If you decide to retain talented people by offering a top flight health care plan, the premium cost can be used in salary negotiations. Most uninsured or under-insured employees will gladly take a pass on this year's salary bump once they know the cost of their premiums.

If menu prices are required, you need to calculate the impact on check averages, covers and total revenue. Restaurant diners have recently spent less in reaction to increases in fuel costs, higher payroll taxes and slower income growth.

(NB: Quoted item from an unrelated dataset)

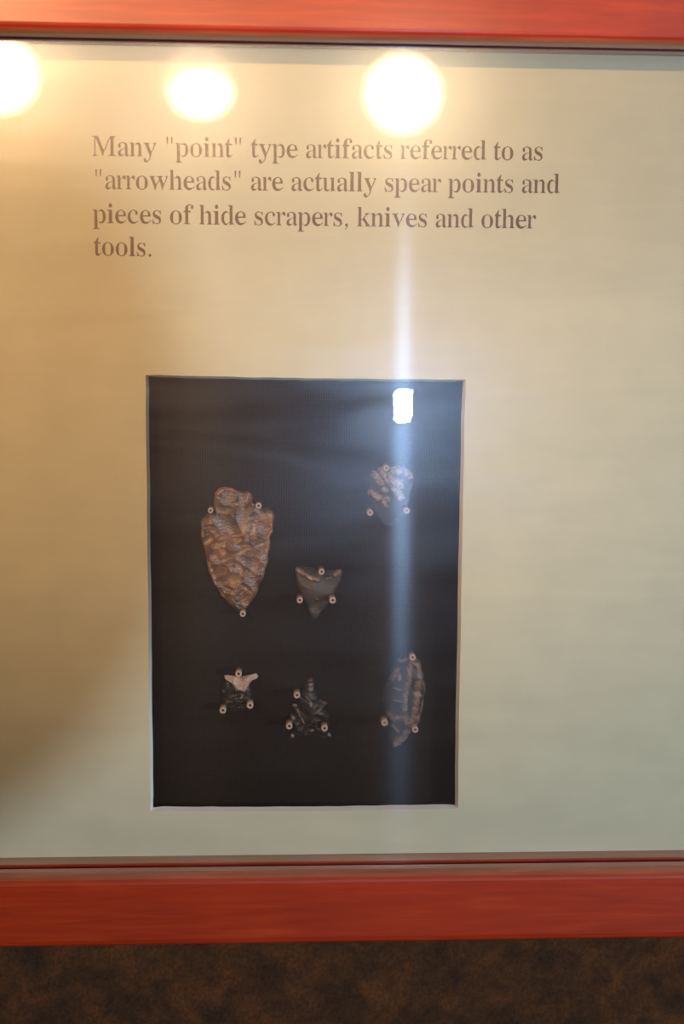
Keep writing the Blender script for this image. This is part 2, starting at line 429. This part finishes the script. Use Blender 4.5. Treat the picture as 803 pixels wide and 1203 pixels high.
def stone_point(name, outline, origin, scale, thick, mat, label, cat, seed=1, nscar=26, step=.00036, gap=.0005, half=None, scar_r=(.004, .009), tones=(), sharp=13, raise_=.12):
    rnd = random.Random(seed)
    yref = CLOTH_Y-gap-thick*.35
    P = np.array([at(origin[0]+x/scale, origin[1]+y/scale, yref) for x, y in outline])[:, [0, 2]]
    c0 = P.mean(0); P = P-c0
    # densify the outline with small nicks
    L = []
    for i in range(len(P)):
        a, b = P[i], P[(i+1) % len(P)]; k = max(1, int(np.linalg.norm(b-a)/(step*1.3)))
        for j in range(k):
            q = a+(b-a)*j/k
            L.append(q+np.array([rnd.uniform(-1, 1), rnd.uniform(-1, 1)])*.00008)
    L = np.array(L); n_ = len(L)
    def dist(Q):
        out = np.full(len(Q), 9.)
        A_, B_ = P, np.roll(P, -1, 0)
        for a, b in zip(A_, B_):
            d = b-a; t_ = np.clip(((Q-a)@d)/(d@d), 0, 1)
            out = np.minimum(out, np.linalg.norm(Q-(a+t_[:, None]*d), axis=1))
        return out
    def inside(Q):
        c = np.zeros(len(Q), bool)
        for i in range(len(P)):
            a, b = P[i], P[(i+1) % len(P)]
            m = (a[1] > Q[:, 1]) != (b[1] > Q[:, 1])
            with np.errstate(divide='ignore', invalid='ignore'):
                xx = (b[0]-a[0])*(Q[:, 1]-a[1])/(b[1]-a[1]+1e-15)+a[0]
            c ^= m & (Q[:, 0] < xx)
        return c
    gx, gy = np.meshgrid(np.arange(P[:, 0].min(), P[:, 0].max(), step), np.arange(P[:, 1].min(), P[:, 1].max(), step*.87))
    gx = gx+(np.arange(gx.shape[0]) % 2)[:, None]*step/2
    G = np.stack([gx.ravel(), gy.ravel()], 1); G = G[inside(G)]
    G = G[dist(G) > step*.6]
    G = G+np.array([[rnd.uniform(-.15, .15)*step, rnd.uniform(-.15, .15)*step] for _ in range(len(G))])
    V = np.vstack([L, G]); Dd = dist(V); W = half or Dd.max()*.85
    def dome(d): return thick*.12+thick*.88*np.sqrt(np.clip(1-(1-np.clip(d/W, 0, 1))**2, 0, 1))
    Hh = dome(Dd)
    # flake scars: shallow scoops struck in from the edge, and a few across the face
    for k in range(nscar):
        if k < nscar*.7:
            i = int((k+rnd.uniform(-.3, .3))/(nscar*.7)*len(L)) % len(L); e_ = L[i]
            t_ = L[(i+3) % n_]-L[i-3]; t_ /= np.linalg.norm(t_)+1e-9; nn = np.array([-t_[1], t_[0]])
            if not inside((e_+nn*.0012)[None])[0]: nn = -nn
            c = e_+nn*rnd.uniform(.15, .55)*W*1.3
            ang = rnd.uniform(-.5, .5); ca, sa = math.cos(ang), math.sin(ang)
            nn = np.array([ca*nn[0]-sa*nn[1], sa*nn[0]+ca*nn[1]]); t_ = np.array([-nn[1], nn[0]])
        else:
            c = G[rnd.randrange(len(G))]; ang = rnd.uniform(0, 6.28)
            nn = np.array([math.cos(ang), math.sin(ang)]); t_ = np.array([-nn[1], nn[0]])
        zc = float(dome(dist(c[None]))[0])-rnd.uniform(.12, .34)*thick
        q = V-c; rl = rnd.uniform(*scar_r); rw = rl*rnd.uniform(.35, .7)
        a = q@nn; b = q@t_
        s_ = zc+thick*(np.abs(a/rl)**2*.28+np.abs(b/rw)**2*.38)+a/rl*thick*rnd.uniform(-.1, .40)+b/rl*thick*rnd.uniform(-.3, .3)
        s_ = s_+.00003*np.sin(np.hypot(a, b)*rnd.uniform(5000, 8000))
        Hh = np.minimum(Hh, np.maximum(s_, thick*.10))
    tone = np.zeros(len(V))
    for line, wd in tones:
        Q = np.array([at(origin[0]+x/scale, origin[1]+y/scale, yref) for x, y in line])[:, [0, 2]]-c0
        wm = wd/scale*D/F; dmin = np.full(len(V), 9.)
        for a, b in zip(Q[:-1], Q[1:]):
            d = b-a; t_ = np.clip(((V-a)@d)/(d@d+1e-12), 0, 1)
            dmin = np.minimum(dmin, np.linalg.norm(V-(a+t_[:, None]*d), axis=1))
        dmin = dmin+.12*wm*np.sin(V[:, 0]*2600+V[:, 1]*1900)+.12*wm*np.sin(V[:, 1]*4100-V[:, 0]*900)
        tone = np.maximum(tone, np.clip((1.3-dmin/wm)/.9, 0, 1))
    Hh = Hh+tone*thick*raise_*np.clip(Dd/.0008, 0, 1)
    edges = [(i, (i+1) % n_) for i in range(n_)]
    vo, eo, fo, *_ = delaunay_2d_cdt([Vector(p) for p in V], edges, [], 1, 1e-7)
    ids = _[0]
    hh = [Hh[i[0]] if i else thick*.2 for i in ids]
    m = len(vo)
    verts = [(p.x, -h, p.y) for p, h in zip(vo, hh)] + [(p.x, 0, p.y) for p in vo]
    faces = [tuple(f) for f in fo] + [tuple(i+m for i in reversed(f)) for f in fo]
    ec = {}
    for f in fo:
        for i in range(len(f)):
            a, b = f[i], f[(i+1) % len(f)]; ec[(a, b)] = 1
    for (a, b) in list(ec):
        if (b, a) not in ec: faces.append((b, a, a+m, b+m))
    me = bpy.data.meshes.new(name); me.from_pydata(verts, [], faces); me.update()
    ta = me.attributes.new('tone', 'FLOAT', 'POINT')
    tv_ = [float(tone[i[0]]) if i else 0. for i in ids]; ta.data.foreach_set('value', tv_+tv_)
    bm = bmesh.new(); bm.from_mesh(me); bmesh.ops.recalc_face_normals(bm, faces=bm.faces)
    for f in bm.faces: f.smooth = True
    bm.to_mesh(me); bm.free()
    me.set_sharp_from_angle(angle=math.radians(sharp))
    o = obj(name, me, mat); o.location = (c0[0], CLOTH_Y-gap, c0[1])
    tag(o, label, cat, 'stone artifacts pinned on the black cloth')
    return o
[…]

Of course, restaurants could benefit from their customers having more disposable income due to their own benefit from new company health care coverage in 2014.

Newly covered people who had been struggling to pay for individual health care premiums will see increases in their income net of taxes and health care premiums.Some uncovered self-employed individuals will have to cover themselves or pay a higher tax.

Understanding your customer base is critical.

Higher menu prices should translate into a lower cost of goods sold %. If you felt the impact of health care coverage could raise your labor costs by 10% and your current labor costs are 30% of sales, you need to budget for a 3% sales increase just to break even.

If your cost of goods sold is 33%, you would expect a decline of 1% since 33% divided by 1.03 is 32%. Again, you would need to carefully budget all expense categories (every line on your profit and loss statement). I'm using the prime costs and revenue figures because of their relative impact on the bottom line.

I see 2014 as a great year to shift from a current year vs. prior year statement format to a current year vs. budget format.